We work to limit the amount of times that ICE has access to people's utility accounts, which is something that we found that was happening in Austin. The police was sharing utility information with ICE.

ARIC uses city resources to share personal information of vulnerable Austin residents - including students and immigrants - with federal agencies, placing them at greater risk of arrest, detention, and deportation.

Muñoz argues that "ARIC claims to protect the public, but that's impossible to achieve through surveillance. In reality, ARIC creates a network of information that empowers the police state to continue its criminalization and persecution of Black and brown communities."

Grassroots Leadership and other organizations urged the City of Austin to shift funding toward initiatives such as community hubs, public health workers, universal basic income, and immigrant legal defense that will keep communities safe.

They believe the surveillance that ARIC is conducting violates core human rights, civil liberties and that it threatens all residents' rights to privacy, freedom of speech, and movement. It particularly poses a threat to Black and immigrant Austin residents to criminalization, arrest, and deportation.

"The Latino community is one of the most impacted by both the immigration and criminal justice system in the country, particularly in Texas", she said.

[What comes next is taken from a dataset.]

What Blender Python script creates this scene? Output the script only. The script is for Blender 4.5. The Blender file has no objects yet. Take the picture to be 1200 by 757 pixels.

Muñoz also argued that Texas Governor Greg Abbott's "refusal to invest in alternatives to harsh policing, harsh sentencing, and harsh bail is not helping anybody, it's just hurting people. What makes people safe is having actual opportunities and access to resources."

Although Muñoz is aware that a small organization like Grassroots Leadership alone cannot stand "against 400 years of oppression and harmful systems," she believes that "when you invest in people's lives, when you see them as human beings, rather than problems to be solved, or people who are disposable is when you start to see changes in their lives."